Many questions had been raised about the state’s ridership forecasts prior to this report. Of course, the Reason Foundation questioned the numbers as long ago as 2008. More recently, several California groups argued that the state rail authority developed a peer-reviewed model, then discarded it in favor of a questionable model that produced higher numbers. Some groups have gone so far as to sue the state for lying about the numbers.
The University of California report has led several newspapers, including the Oakland Tribune and San Diego Union-Tribune, to argue that the high-speed rail authority has lost its credibility and that the state should “abandon the high-speed train fantasy, spend the $2.25 billion in federal funds on more realistic rail projects and not sell any of the [$9 billion worth of] bonds” that voters approved in 2008.
In response, high-speed rail advocates complain that the media has given so much attention to the University of California report while it supposedly ignored a report from CalPIRG claiming that high-speed rail has been “successful” all over the world. (Update: It turns out the blogger who complained also happened to write the CalPIRG report — something he never mentioned in the blog post that purports to objectively review the report.) The reality is that, as one commenter notes, the press has given high-speed rail a “free pass” until recently, notably ignoring the Reason Foundation critiques when they were published two months before the 2008 election.
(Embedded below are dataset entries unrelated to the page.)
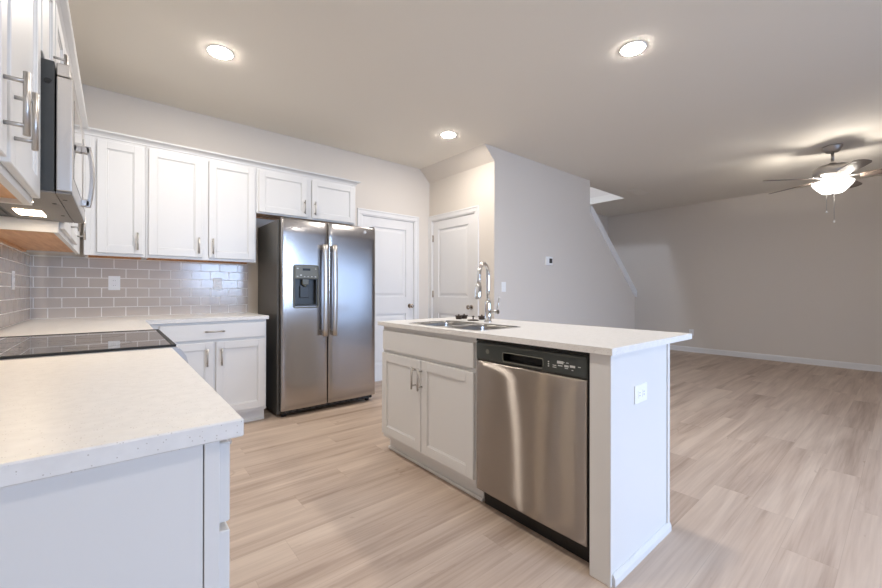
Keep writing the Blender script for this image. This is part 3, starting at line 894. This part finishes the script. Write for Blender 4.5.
# ------------------------------------------------------------------ tiles
bs = thing('tile_backsplash', 'glossy grey subway tile backsplash around the kitchen corner', 'backsplash', (0.2, YB - 0.006, CT))
TP, TW, GR = 0.0792, 0.155, 0.0056
b = MB()
b.box((XL + 0.0005, YB - 0.0054, CT), (1.016, YB - 0.0004, UZ0 - 0.0005)); b.box((XL + 0.0004, 0.72, CT), (XL + 0.0054, YB - 0.0054, UZ0 - 0.0005))
b.build('grout', M['grout'], bs)
tb = MB()


def tile_box(T, u0, u1, v0, v1):
    # slightly tilted pillow tile
    q = bmesh.new(); bmesh.ops.create_cube(q, size=1)
    tl, tv = random.uniform(-1, 1) * 0.00022, random.uniform(-1, 1) * 0.00015
    for v in q.verts:
        w_ = 0.0066 if v.co.z > 0 else 0.003
        if v.co.z > 0: w_ += tl * v.co.x * 2 + tv * v.co.y * 2
        v.co = Vector(((u0 + u1) / 2 + v.co.x * (u1 - u0), (v0 + v1) / 2 + v.co.y * (v1 - v0), w_))
    bmesh.ops.bevel(q, geom=[e for e in q.edges if all(v.co.z > 0.0055 for v in e.verts)], offset=0.0010, segments=2, affect='EDGES')
    tb._merge(q)


def run(T, u0, u1, phase, rows, v0=CT, hi=UZ0):
    tb.T = T
    for r in range(rows):
        z0_ = v0 + r * TP + GR / 2; z1_ = min(v0 + (r + 1) * TP - GR / 2, hi)
        if z1_ - z0_ < 0.01: continue
        u = u0 + (phase if r % 2 == 0 else phase - TW / 2) - TW
        while u < u1:
            a, e2 = max(u + GR / 2, u0), min(u + TW - GR / 2, u1)
            if e2 - a > 0.008: tile_box(T, a, e2, z0_, z1_)
            u += TW


Tw = face_ny(YB); Tx = face_px(XL)
run(Tw, XL + 0.008, 1.016, 0.091, 7, hi=UZ0 - 0.001)
run(Tx, 0.72, YB - 0.009, 0.115, 7, hi=UZ0 - 0.001)
tb.T = ID
tb.build('tile_field', M['tile'], bs)


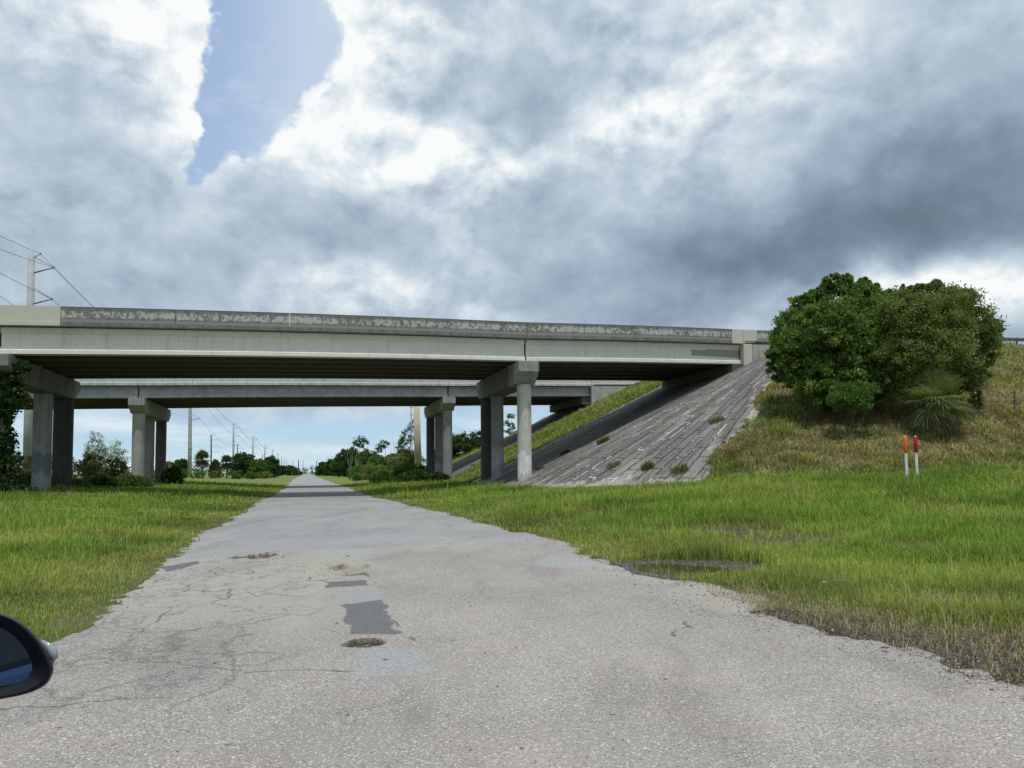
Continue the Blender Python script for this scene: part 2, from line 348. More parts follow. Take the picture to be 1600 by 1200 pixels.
def M_paving():
    m, T = mat('paved_slope_concrete'); P = pos(T); uv = attr(T, 'uvc').outputs['Vector']
    wob = T.vm('MULTIPLY', T.vm('SUBTRACT', T.noise(uv, .55, 3, .5).outputs['Color'], (.5, .5, .5)), (.55, .30, 0))
    wob2 = T.vm('MULTIPLY', T.vm('SUBTRACT', T.noise(uv, 4.5, 3, .5).outputs['Color'], (.5, .5, .5)), (.07, .07, 0))
    uvw = T.vm('ADD', T.vm('ADD', uv, wob), wob2)
    br = T.n('ShaderNodeTexBrick'); T.set(br.inputs['Vector'], uvw); br.offset = .43; br.inputs['Scale'].default_value = 1
    br.inputs['Brick Width'].default_value = 2.3; br.inputs['Row Height'].default_value = .58; br.inputs['Mortar Size'].default_value = .036; br.inputs['Mortar Smooth'].default_value = .3
    br.inputs['Color1'].default_value = (.0, .0, .0, 1); br.inputs['Color2'].default_value = (1, 1, 1, 1); br.inputs['Mortar'].default_value = (.5, .5, .5, 1)
    bv = T.xyz(br.outputs['Color'])[0]; mort = br.outputs['Fac']
    st = T.noise(T.vm('MULTIPLY', uv, (.16, 1.5, 1)), 1.1, 8, .64).outputs[0]
    st2 = T.noise(T.vm('MULTIPLY', uv, (.35, 1.0, 1)), .55, 5, .6, .4).outputs[0]
    fine = T.noise(uv, 7.0, 7, .68).outputs[0]
    c = T.mix(T.ss(bv, 0, 1), (.138, .131, .120), (.212, .201, .183))
    c = T.mix(T.ss(st, .38, .60, 0, .9), c, (.058, .055, .050))
    c = T.mix(T.ss(st2, .52, .72, 0, .75), c, (.31, .29, .26))
    c = T.mix(T.ss(fine, .36, .7, 0, .45), c, (.36, .355, .34))
    # joints: some filled white, some open and dark
    jn = T.noise(T.vm('MULTIPLY', uv, (.5, 1.2, 1)), .5, 3, .55).outputs[0]; jn2 = T.noise(uv, 1.9, 5, .6).outputs[0]
    white = T.ss(T.m('ADD', jn, T.m('MULTIPLY', T.m('SUBTRACT', jn2, .5), .55)), .54, .62)
    jc = T.mix(white, (.022, .022, .020), (.66, .645, .61))
    c = T.mix(T.m('MULTIPLY', mort, T.ss(jn2, .30, .42, .35, 1.0)), c, jc)
    # crumbling, sandy toe and side edge
    e = attr(T, 'edge').outputs['Fac']
    sandn = T.noise(P, 1.6, 6, .65).outputs[0]
    c = T.mix(T.ss(T.m('ADD', e, T.m('MULTIPLY', T.m('SUBTRACT', sandn, .5), 1.5)), .30, -.02, 0, .8), c, (.42, .385, .33))
    h = T.m('ADD', T.m('MULTIPLY', mort, -1.0), T.m('ADD', T.m('MULTIPLY', fine, .35), T.m('MULTIPLY', bv, .5)))
    out(T, bsdf(T, c, .9, .2, h, .6, .05)); return m
m_pave = M_paving()
def M_ground():
    m, T = mat('turf_and_soil'); P = pos(T)
    n = T.noise(P, .35, 6, .6).outputs[0]; n2 = T.noise(P, 2.4, 7, .68).outputs[0]; n3 = T.noise(P, 22, 5, .7).outputs[0]
    g = T.mix(T.ss(n2, .34, .66), (.095, .135, .026), (.165, .215, .045))
    g = T.mix(T.ss(n, .42, .62, 0, .55), g, (.205, .215, .060))
    g = T.mix(T.ss(n3, .35, .75, 0, T.ss(T.xyz(P)[1], 50, 100, .5, .1)), g, (.030, .045, .012))
    soil = T.mix(T.ss(n3, .3, .7), (.045, .040, .022), (.115, .105, .055))
    g = T.mix(T.ss(T.xyz(P)[1], 28, 75, .62, 0), g, soil)
    t = T.mix(T.ss(n2, .35, .65), (.115, .090, .045), (.24, .195, .105))
    t = T.mix(T.ss(n, .48, .60, 0, .7), t, (.075, .095, .025))
    t = T.mix(T.ss(n3, .4, .7, 0, .5), t, (.055, .042, .024))
    c = T.mix(attr(T, 'dry').outputs['Fac'], g, t)
    n4 = T.noise(P, 7, 6, .7).outputs[0]
    mudc = T.mix(T.ss(n3, .38, .62), T.mix(T.ss(n4, .4, .6), (.026, .020, .015), (.060, .046, .034)), T.mix(T.ss(n4, .4, .6), (.085, .066, .048), (.16, .135, .105)))
    c = T.mix(T.ss(T.m('ADD', attr(T, 'mud').outputs['Fac'], T.m('MULTIPLY', T.m('SUBTRACT', n2, .5), .5)), .40, .62), c, mudc)
    sandc = T.mix(T.ss(n3, .3, .7), (.27, .235, .18), (.43, .39, .32))
    c = T.mix(T.ss(T.m('ADD', attr(T, 'sand').outputs['Fac'], T.m('MULTIPLY', T.m('SUBTRACT', n2, .5), .9)), .45, .65), c, sandc)
    wet = T.ss(attr(T, 'mud').outputs['Fac'], .45, .8, .95, .45)
    out(T, bsdf(T, c, wet, .35, T.m('ADD', n2, T.m('MULTIPLY', n3, .4)), .7, .06)); return m
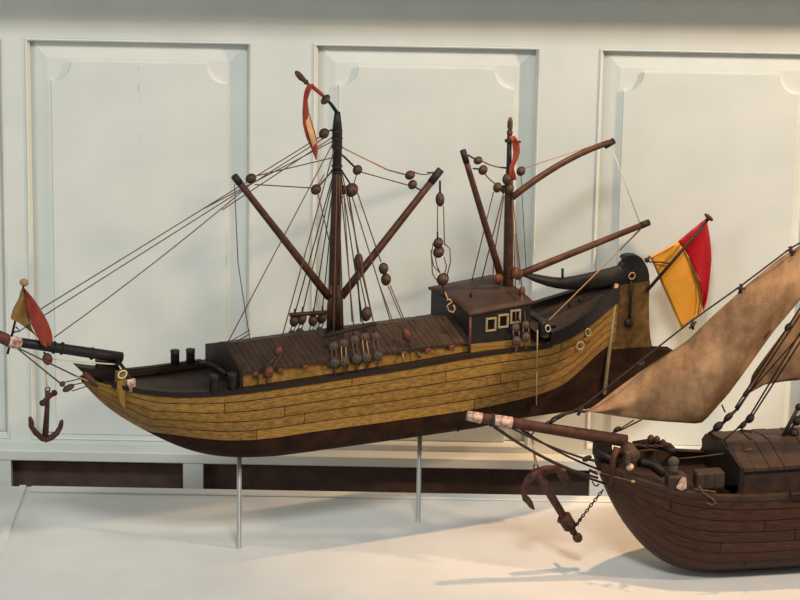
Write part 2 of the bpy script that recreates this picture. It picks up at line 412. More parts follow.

As for CalPIRG’s report, its definition of “success” is apparently, “if we subsidize it enough, they will come.” They note that heavily subsidized trains in selected markets managed to capture market share away from heavily-taxed autos and unsubsidized airlines. They also repeat Amtrak’s claims about its share of Boston-Washington travel without mentioning that Amtrak ignores intercity buses, which carry more travelers in that corridor than Amtrak.
In counting “successful” rail lines, CalPIRG ignored the line in China that was recently shut down because it could not compete with slower, lower-fare trains. It also ignored the line in Taiwan that went bankrupt late last year. Nor did CalPIRG bother to ask how much subsidy was needed to make the lines it did consider appear “successful.”
Meanwhile, at the federal level, the GAO just published a report arguing that federal high-speed rail plans were hastily drawn up and not well thought out. Unfortunately, the GAO mainly looked at high-speed rail as a part of the stimulus package and not on its own merits. As a result, it missed several important points.
For example, it divides rail into “conventional” (up to 79 mph), “higher speed” (80-150 mph), and “high speed” (150-plus mph). But the critical distinction should be at 90 to 110 mph, which are the maximum speeds that most railroads will allow passenger trains to run on the same tracks as their freight trains. Anything above that, whether 120 mph or 200 mph, will require construction of new tracks that will cost at least 10 times as much as improving existing tracks to run at 90 to 110 mph.
One major problem is that high-speed rail advocates want the public to pretend that capital costs don’t count, only operating costs — and then want the public to believe that fares will cover operating costs, when they won’t even in the most populated corridors.
Trains operating at top speeds of 90 to 110 mph (meaning average speeds of 60 to 75 mph) will not attract enough riders to make a difference in any market. Trains operating at top speeds of more than 200 mph (meaning average speeds of 140 mph or so) might attract more riders, but their extremely high cost makes them just as infeasible.